Notai inoltre che mano a mano aumentava il grado di amicizia con Fabrizio i compagni anziché usare per le comunicazioni informali l'alfabeto muto di nostra conoscenza, impararono e si misero a utilizzare l'alfabeto dattilologico, proprio dei sordi, e non soltanto con Fabrizio, ma anche tra lro; avevano come abbandonato il vecchio modo a loro consueto di comunicare per questo nuovo alfabeto. Da ciò nacque l'interesse a conoscere alcuni dei gesti più quotidiani della LIS, come del resto di ogni lingua, le fortme di saluto ad esempio, i gesti che esprimevano i gradi di parentela, i colori, o ancora la traduzione delle parolacce. Con i colleghi riflettemmo così sull'importanza di rispondere a questo spontaneo interesse nato dai ragazzi e preparammo un progetto per l'insegnamento della LIS ai ragazzi della classe di Fabrizio e ad alcuni colleghi del consiglio di classe. Purtroppo a tutt'oggi il Provveditorato non ci ha ancora risposto circa l'approvazione del progetto; riteniamo che se la cosa non andrà in porto per via istituzionale, cercheremo altre strade per realizzare questo insegnamento che ci sembra importante oltre che dal lato umano, anche da quello dell'apprendimento come una delle possibili ricadute sull'italiano, attraverso ad esempio il confronto tra due lingue che utilizzano canali comunicativi così lontani.

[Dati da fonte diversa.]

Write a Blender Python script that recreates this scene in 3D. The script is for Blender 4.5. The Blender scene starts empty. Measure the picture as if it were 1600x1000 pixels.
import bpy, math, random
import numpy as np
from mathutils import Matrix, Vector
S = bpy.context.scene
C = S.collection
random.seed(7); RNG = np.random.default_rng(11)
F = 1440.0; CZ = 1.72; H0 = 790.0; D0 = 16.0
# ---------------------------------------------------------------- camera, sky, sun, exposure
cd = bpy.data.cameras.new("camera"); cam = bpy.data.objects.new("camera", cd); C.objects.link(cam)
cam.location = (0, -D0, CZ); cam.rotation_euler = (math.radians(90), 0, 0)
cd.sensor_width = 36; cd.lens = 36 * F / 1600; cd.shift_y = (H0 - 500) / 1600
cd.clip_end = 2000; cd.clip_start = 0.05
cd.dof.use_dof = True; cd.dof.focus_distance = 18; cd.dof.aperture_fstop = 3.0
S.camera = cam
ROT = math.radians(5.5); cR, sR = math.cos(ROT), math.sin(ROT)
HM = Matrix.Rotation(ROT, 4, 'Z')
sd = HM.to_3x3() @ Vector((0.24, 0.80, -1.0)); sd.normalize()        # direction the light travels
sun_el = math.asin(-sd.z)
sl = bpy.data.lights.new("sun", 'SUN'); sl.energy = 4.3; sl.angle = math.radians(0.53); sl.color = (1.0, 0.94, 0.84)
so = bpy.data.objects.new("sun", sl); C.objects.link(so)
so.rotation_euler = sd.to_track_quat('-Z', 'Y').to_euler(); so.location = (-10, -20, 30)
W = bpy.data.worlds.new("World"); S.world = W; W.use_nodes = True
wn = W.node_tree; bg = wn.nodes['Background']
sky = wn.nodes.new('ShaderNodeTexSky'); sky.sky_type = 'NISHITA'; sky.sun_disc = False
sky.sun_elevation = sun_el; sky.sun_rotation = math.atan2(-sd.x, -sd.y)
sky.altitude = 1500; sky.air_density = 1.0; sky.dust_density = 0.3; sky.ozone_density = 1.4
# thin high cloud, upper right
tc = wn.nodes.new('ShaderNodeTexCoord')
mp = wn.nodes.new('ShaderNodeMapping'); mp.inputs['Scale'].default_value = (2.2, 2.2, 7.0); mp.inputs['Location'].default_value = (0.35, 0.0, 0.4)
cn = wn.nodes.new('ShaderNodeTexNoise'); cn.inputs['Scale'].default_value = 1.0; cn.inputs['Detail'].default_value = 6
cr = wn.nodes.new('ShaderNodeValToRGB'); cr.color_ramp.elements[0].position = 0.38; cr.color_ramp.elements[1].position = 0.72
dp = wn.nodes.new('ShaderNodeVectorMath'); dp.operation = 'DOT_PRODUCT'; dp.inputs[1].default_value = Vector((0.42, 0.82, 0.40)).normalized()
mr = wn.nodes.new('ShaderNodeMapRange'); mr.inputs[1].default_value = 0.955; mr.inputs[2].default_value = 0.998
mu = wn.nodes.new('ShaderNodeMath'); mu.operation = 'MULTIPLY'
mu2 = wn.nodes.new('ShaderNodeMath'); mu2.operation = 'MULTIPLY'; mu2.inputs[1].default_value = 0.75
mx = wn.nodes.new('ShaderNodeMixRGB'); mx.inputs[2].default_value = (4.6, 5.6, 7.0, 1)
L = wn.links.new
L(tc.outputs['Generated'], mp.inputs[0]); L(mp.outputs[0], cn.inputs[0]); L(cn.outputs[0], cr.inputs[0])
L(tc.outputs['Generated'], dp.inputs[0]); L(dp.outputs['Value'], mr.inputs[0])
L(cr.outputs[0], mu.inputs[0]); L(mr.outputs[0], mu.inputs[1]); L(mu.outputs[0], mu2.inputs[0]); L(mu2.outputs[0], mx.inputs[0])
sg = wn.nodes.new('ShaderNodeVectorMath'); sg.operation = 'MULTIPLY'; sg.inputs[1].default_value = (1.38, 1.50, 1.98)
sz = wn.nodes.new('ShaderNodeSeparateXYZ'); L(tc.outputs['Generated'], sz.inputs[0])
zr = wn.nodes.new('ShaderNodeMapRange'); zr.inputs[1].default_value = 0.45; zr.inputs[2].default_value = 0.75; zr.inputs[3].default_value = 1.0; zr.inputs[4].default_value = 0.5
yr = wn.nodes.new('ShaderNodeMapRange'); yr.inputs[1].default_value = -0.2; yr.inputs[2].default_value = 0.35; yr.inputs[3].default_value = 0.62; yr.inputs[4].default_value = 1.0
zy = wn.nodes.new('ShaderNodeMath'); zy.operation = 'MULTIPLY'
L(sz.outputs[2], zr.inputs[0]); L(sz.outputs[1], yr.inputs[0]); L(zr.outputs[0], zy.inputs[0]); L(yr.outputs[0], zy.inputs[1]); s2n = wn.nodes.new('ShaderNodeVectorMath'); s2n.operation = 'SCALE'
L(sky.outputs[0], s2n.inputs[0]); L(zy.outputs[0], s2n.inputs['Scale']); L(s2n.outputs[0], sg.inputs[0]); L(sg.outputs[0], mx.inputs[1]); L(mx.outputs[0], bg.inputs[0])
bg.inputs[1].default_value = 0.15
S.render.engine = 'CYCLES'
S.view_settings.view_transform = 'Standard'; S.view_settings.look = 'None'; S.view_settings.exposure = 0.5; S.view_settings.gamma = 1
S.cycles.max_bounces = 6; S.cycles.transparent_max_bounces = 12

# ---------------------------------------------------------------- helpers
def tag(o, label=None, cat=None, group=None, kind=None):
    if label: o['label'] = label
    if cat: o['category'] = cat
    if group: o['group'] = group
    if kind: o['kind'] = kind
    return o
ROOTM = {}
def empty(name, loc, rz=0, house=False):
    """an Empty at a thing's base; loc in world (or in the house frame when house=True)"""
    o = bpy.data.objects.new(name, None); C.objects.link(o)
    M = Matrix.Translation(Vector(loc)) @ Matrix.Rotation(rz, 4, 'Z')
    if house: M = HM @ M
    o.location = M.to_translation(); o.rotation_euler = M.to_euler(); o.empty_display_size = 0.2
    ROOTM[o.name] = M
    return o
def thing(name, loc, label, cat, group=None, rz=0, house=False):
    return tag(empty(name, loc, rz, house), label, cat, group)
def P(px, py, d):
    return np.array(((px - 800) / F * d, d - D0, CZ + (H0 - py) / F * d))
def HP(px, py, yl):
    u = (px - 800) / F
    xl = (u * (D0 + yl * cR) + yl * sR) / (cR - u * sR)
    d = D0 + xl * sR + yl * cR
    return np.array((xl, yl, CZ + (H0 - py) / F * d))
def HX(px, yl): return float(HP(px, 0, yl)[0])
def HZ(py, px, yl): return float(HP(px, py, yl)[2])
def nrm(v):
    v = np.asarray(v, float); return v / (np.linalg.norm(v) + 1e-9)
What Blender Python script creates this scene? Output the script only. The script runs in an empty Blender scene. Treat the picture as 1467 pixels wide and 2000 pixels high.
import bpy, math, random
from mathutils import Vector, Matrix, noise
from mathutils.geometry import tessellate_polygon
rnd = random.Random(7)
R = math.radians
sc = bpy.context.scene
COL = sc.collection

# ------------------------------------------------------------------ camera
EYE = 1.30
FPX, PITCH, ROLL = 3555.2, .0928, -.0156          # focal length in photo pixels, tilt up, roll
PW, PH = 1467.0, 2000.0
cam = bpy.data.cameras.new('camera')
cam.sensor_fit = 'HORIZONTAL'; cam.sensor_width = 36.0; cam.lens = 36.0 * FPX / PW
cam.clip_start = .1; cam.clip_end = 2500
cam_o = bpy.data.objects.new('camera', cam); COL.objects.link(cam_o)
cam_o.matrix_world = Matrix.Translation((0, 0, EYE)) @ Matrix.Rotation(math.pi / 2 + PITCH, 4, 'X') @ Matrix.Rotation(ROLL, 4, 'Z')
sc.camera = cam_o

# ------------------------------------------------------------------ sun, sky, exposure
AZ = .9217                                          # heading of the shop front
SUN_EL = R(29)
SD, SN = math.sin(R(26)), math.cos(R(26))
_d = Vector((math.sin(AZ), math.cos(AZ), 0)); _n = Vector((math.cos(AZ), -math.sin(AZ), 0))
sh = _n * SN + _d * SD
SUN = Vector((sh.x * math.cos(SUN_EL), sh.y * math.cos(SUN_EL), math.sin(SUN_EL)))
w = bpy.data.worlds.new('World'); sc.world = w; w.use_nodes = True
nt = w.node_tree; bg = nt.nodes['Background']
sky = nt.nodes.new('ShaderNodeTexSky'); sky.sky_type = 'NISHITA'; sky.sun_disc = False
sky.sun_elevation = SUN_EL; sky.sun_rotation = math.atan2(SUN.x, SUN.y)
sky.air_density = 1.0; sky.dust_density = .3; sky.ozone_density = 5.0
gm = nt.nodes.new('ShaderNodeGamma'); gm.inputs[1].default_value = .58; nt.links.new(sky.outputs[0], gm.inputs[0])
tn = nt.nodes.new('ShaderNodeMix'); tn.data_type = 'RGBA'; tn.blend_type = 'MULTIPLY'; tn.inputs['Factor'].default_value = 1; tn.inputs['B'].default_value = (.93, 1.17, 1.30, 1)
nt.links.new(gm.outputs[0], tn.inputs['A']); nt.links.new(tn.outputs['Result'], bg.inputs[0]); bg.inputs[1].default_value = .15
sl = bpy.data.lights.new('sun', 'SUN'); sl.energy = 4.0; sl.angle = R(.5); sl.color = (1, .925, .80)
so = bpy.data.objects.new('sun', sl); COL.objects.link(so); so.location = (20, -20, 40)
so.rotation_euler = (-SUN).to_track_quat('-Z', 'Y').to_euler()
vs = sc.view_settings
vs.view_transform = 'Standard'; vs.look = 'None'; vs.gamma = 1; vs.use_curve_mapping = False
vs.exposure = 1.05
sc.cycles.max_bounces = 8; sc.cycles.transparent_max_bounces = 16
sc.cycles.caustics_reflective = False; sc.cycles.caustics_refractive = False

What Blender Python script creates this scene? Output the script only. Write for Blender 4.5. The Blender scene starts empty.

In fase di programmazione con le varie discipine mi resi conto delle disponibilità di alcuni colleghi a modificare il proprio piano di lavoro per non penalizzare Fabrizio, in particolare penso agli insegnanti di lingua che mi dissero che non era così indispensabile utilizzare in modo massiccio il laboratorio linguistico di cui la scuola è dotata, quello per intenderci attrezzato di cuffie e banchi appositi per l'ascolto e la comunicazione orale, ma che si poteva ovviare o utilizzando altre forme per svolgere la parte orale oppure io sarei stata presente come "orecchio-cuffia" con la traduzione simultanea in italiana e una verifica soprattutto visiva più che orale dei contenuti trasmessi. Non era un modo di arrendersi, ma invece un modo di affrontare realisticamente il problema, soprattutto in fase iniziale rassicurando e non esigendo una falsa uguaglianza che spesso fa del sordo un "perfetto pappagallo ammaestrato"; tant'è vero che quest'anno abbiamo deciso di provare a dare valutazioni anche della produzione orale delle due lingue, francese e inglese, che i ragazzi frequentano, adoperando illustrazioni tratte dai giornali, utilizzando la lettura labiale in lingua madre con opportuni rallentamenti.

Penso ancora alla revisione del proprio punto di vista operata dalla collega di lettere che, se inizialmente dimostrava un certo scetticismo circa la LIS, sinceramente preoccupata di non offrire tutte le possibilità dell'italiano orale e scritto ad un sordo che comunque doveva imparare a vivere in un mondo dominato dagli udenti, in un secondo tempo rivalutò l'importanza di continuare a fornire un doppio canale comunicativo, cioè di procedere in modo bilinguista rispetto ad ogni apprendimento. Fu così che Fabrizio svolse ruoli da protagonista nei lavori teatrali, usando i gesti e parlando, con l'aiuto dei compagni che gli davano segnali su quando doveva intervenire e che seguivano le sue improvvisazioni creative che spesso resero più calzante lo spettacolo.

Ritengo infine che se Fabrizio oggi è così rilassato, sia quando si esprime nella sua lingua madre senza essere vessato o schernito, e ancor di più quando espone in italiano una lezione di storia ad esempio, e che se di lui parla tutta la scuola e se ancora i colleghi sono intenzionati a partecipare a un corso di aggiornamento sulla Lingua Italiana dei Segni, si possa senz'altro dire che di vera e autentica integrazioni si tratti!

Maria Elena Bo, insegnante di sostegno.